Exercise requirements —
Wherever "from" appears in a line, list that line.

───── Data lines ─────

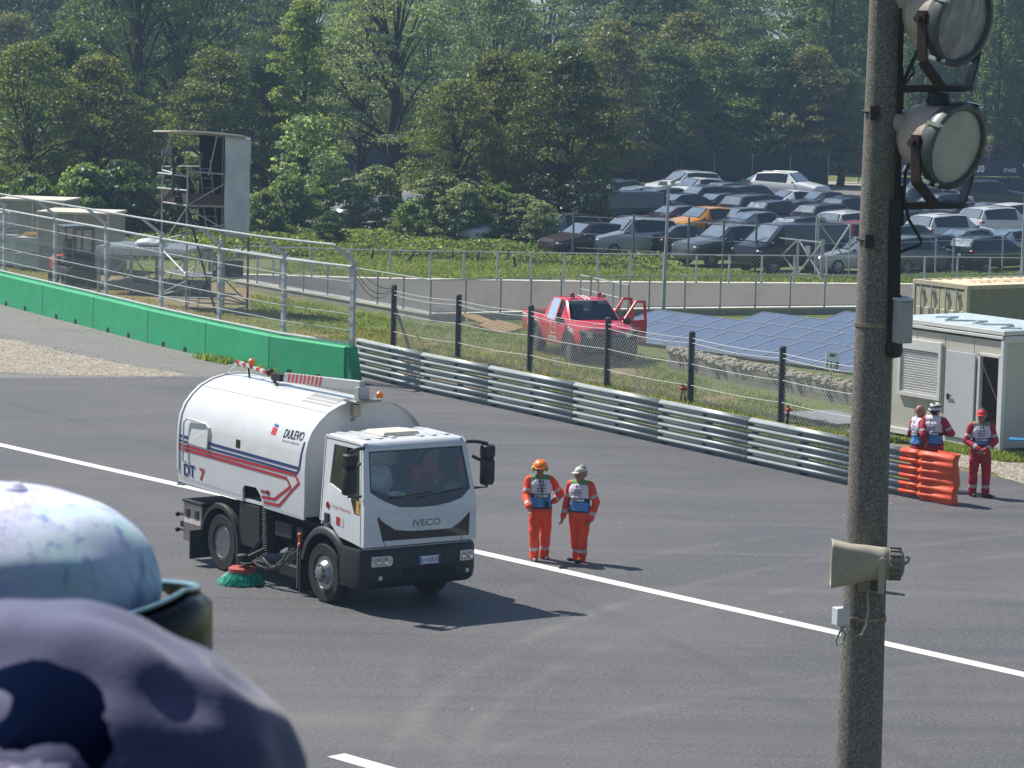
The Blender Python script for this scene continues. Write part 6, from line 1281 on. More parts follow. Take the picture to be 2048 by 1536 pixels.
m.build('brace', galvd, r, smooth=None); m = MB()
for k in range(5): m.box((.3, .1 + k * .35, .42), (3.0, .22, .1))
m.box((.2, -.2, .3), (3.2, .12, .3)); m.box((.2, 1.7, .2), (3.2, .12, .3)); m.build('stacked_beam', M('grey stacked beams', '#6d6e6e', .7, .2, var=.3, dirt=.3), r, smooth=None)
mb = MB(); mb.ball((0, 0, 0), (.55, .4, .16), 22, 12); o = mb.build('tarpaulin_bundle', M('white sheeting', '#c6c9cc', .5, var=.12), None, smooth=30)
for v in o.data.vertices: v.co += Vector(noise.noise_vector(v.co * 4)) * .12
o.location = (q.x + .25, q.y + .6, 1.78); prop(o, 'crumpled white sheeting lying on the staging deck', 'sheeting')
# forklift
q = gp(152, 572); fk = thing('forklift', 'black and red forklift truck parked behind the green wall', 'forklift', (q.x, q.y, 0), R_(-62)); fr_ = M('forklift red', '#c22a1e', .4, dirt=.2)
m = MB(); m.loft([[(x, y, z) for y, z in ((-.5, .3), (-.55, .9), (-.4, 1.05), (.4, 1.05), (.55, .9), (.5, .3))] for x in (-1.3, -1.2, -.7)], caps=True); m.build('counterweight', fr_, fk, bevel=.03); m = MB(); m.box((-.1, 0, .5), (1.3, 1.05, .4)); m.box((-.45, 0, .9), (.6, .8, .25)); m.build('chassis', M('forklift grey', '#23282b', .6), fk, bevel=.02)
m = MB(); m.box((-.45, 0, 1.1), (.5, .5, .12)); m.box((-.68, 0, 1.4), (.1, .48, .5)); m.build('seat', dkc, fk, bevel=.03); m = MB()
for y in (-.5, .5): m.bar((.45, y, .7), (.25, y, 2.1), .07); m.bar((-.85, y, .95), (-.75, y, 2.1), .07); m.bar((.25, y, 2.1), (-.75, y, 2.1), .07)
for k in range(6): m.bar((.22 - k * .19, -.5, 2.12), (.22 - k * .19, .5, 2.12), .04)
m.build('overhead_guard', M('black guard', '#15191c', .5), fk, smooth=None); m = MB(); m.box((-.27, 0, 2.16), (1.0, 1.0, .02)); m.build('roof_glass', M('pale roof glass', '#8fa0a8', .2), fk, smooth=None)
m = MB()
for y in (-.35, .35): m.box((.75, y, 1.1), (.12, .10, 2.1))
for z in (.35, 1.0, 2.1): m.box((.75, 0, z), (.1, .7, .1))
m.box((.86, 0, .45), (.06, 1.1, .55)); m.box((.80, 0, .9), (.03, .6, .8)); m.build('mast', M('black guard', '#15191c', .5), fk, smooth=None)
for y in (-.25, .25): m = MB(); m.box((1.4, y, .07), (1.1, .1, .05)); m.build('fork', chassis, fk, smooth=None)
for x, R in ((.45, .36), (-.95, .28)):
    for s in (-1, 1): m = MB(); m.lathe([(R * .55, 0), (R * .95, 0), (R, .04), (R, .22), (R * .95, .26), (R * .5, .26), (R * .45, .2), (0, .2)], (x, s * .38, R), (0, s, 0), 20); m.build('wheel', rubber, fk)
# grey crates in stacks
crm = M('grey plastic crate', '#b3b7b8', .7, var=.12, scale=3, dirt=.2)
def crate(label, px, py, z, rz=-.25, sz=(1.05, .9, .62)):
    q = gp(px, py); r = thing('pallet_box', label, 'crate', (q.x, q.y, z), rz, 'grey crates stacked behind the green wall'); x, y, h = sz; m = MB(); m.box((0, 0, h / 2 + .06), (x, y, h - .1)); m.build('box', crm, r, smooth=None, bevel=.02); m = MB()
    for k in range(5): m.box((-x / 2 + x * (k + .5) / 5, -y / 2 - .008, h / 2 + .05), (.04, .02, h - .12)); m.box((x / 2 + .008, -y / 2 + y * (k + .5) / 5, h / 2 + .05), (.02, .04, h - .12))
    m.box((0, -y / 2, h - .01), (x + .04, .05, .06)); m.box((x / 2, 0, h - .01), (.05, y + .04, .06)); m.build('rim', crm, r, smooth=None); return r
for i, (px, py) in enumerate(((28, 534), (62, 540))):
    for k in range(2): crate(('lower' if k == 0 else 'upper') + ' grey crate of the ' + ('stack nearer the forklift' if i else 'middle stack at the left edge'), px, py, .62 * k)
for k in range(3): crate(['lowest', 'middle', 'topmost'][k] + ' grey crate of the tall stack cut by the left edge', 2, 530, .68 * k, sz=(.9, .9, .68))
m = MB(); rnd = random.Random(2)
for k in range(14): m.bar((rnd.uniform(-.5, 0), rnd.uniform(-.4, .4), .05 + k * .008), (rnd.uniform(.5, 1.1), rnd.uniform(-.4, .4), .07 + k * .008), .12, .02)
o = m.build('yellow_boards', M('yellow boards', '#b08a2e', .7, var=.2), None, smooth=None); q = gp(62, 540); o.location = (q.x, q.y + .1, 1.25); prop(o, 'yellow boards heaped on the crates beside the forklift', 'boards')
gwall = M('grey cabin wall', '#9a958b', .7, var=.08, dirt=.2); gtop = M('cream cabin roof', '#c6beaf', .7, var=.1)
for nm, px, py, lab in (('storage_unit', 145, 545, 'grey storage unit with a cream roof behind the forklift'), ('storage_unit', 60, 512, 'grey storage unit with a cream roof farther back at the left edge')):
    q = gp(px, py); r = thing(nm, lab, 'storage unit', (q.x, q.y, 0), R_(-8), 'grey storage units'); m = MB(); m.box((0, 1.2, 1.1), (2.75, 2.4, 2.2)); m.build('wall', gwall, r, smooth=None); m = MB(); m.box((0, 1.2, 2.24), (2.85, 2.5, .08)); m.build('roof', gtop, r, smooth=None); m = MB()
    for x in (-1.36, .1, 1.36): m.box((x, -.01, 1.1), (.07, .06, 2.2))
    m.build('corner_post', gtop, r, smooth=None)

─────
───── Data lines ─────

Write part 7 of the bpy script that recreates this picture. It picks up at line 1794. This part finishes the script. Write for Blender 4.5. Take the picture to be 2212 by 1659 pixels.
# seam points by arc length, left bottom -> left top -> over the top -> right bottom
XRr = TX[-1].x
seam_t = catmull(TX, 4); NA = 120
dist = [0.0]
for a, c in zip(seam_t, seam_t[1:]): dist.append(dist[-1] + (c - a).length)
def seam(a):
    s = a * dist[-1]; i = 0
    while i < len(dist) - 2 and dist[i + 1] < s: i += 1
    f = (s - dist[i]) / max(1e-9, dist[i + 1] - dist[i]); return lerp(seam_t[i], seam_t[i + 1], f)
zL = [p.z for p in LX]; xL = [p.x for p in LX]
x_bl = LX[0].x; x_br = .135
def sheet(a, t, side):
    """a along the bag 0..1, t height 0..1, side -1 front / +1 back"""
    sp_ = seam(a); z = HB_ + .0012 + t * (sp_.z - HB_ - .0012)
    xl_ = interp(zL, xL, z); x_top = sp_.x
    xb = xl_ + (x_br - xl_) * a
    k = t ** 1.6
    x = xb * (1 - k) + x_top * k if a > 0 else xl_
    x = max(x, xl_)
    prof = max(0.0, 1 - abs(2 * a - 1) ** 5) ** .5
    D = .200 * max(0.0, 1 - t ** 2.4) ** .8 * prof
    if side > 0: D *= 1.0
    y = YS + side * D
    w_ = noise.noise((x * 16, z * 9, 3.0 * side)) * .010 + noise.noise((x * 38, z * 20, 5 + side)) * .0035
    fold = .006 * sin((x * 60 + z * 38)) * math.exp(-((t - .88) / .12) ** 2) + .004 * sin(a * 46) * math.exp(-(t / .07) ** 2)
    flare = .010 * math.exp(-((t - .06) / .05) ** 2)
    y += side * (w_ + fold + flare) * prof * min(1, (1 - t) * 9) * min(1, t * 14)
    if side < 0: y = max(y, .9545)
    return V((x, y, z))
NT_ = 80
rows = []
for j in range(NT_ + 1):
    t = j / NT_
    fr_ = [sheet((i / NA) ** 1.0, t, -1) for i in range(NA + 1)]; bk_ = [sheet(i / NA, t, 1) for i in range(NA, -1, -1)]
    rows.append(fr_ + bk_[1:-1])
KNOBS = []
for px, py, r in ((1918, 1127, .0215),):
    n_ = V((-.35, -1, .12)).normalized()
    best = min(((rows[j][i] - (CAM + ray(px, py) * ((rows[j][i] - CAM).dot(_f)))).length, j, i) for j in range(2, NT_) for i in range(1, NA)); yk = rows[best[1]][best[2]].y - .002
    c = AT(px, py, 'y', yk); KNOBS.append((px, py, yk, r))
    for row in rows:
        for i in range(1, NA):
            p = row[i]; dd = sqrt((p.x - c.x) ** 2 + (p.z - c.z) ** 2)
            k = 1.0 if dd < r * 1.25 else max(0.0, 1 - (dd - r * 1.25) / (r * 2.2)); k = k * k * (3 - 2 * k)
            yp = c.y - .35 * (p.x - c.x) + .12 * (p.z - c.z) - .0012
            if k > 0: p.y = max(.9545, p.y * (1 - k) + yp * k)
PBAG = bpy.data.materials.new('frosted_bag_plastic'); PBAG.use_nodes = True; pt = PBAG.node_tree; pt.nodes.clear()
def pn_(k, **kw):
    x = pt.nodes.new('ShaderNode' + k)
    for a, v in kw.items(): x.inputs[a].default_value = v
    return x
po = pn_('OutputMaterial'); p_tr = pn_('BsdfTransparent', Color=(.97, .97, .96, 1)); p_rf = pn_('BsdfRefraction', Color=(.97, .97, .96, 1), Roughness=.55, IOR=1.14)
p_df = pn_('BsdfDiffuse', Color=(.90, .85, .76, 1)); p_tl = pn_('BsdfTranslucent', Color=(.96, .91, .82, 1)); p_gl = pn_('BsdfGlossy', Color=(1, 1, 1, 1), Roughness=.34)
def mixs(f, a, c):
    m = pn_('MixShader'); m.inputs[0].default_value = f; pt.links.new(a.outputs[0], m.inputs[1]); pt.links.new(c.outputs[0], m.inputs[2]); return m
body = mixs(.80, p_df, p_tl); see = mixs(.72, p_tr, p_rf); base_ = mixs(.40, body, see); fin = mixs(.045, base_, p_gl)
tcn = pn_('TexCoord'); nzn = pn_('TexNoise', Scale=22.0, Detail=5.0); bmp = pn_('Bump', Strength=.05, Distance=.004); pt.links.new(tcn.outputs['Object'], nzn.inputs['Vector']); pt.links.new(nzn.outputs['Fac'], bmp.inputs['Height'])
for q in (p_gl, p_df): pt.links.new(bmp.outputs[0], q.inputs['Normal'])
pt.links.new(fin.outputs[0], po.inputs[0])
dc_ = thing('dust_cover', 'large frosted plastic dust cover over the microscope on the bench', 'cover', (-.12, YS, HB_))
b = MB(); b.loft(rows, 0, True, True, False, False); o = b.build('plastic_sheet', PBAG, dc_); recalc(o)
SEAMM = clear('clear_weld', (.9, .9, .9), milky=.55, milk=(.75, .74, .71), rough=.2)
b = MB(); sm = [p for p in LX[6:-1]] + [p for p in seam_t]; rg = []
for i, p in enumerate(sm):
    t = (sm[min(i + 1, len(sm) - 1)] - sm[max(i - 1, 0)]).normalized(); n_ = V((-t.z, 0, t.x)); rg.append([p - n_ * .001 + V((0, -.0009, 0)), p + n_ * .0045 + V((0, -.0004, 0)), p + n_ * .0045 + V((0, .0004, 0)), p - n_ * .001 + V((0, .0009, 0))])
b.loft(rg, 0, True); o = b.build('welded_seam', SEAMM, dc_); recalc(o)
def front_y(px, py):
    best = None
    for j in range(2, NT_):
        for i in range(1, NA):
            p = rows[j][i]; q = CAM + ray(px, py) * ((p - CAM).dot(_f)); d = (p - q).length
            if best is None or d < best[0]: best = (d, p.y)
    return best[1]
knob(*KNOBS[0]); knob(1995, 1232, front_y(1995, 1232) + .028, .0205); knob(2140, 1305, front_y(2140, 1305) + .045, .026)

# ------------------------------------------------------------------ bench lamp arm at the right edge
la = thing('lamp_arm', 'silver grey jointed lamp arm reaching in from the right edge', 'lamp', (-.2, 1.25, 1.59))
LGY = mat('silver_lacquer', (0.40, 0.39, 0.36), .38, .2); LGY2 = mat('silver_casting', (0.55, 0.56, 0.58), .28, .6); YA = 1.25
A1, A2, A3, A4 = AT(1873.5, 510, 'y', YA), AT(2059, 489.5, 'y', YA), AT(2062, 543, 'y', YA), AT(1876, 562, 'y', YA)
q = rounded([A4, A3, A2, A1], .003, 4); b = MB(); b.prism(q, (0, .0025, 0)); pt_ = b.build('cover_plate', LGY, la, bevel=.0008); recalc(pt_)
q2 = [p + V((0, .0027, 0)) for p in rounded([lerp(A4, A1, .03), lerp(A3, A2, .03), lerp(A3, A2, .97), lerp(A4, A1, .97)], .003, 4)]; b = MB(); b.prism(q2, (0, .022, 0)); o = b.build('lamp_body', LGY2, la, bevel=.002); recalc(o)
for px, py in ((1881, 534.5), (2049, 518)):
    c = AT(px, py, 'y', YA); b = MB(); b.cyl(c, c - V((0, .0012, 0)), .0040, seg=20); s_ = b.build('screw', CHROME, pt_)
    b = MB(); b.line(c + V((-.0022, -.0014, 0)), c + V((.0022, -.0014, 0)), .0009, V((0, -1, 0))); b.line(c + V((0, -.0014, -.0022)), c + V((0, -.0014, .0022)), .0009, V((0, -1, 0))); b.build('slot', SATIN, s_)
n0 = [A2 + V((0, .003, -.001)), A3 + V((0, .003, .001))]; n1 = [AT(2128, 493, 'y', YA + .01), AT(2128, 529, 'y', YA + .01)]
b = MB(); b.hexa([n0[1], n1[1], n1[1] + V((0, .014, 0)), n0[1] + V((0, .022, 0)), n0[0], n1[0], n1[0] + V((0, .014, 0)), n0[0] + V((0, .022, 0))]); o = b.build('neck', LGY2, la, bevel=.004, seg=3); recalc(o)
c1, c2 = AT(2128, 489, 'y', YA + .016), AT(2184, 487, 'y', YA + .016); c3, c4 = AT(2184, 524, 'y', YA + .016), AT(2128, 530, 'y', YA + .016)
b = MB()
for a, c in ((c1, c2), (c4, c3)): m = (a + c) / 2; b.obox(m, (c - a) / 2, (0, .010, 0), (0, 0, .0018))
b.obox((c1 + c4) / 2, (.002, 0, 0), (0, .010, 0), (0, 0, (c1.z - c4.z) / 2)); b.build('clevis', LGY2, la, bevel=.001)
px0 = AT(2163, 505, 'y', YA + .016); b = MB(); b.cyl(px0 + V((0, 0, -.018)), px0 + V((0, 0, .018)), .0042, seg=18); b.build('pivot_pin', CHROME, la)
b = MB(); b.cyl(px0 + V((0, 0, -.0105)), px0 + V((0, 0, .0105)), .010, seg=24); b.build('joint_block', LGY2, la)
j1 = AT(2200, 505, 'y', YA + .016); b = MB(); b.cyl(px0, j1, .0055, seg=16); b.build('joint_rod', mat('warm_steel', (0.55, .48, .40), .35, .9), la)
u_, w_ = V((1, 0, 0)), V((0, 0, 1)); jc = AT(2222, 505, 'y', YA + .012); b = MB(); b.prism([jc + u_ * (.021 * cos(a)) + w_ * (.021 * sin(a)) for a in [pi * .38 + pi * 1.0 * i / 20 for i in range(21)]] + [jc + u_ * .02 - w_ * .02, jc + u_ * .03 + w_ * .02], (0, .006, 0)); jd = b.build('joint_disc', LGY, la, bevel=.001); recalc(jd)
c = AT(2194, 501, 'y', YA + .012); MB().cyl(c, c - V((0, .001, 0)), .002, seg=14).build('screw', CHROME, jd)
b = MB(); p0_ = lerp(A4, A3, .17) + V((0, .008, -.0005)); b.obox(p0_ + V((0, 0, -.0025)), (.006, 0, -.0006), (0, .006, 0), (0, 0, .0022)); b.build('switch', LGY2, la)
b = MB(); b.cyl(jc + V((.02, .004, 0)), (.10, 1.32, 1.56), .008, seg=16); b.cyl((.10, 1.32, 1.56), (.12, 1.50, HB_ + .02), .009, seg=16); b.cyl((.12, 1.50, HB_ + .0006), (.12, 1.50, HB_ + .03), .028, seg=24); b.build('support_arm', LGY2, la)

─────

Solution to this task —
The Blender Python script for this scene continues. Write part 6, from line 1281 on. More parts follow. Take the picture to be 2048 by 1536 pixels.
la = thing('lamp_arm', 'silver grey jointed lamp arm reaching in from the right edge', 'lamp', (-.2, 1.25, 1.59))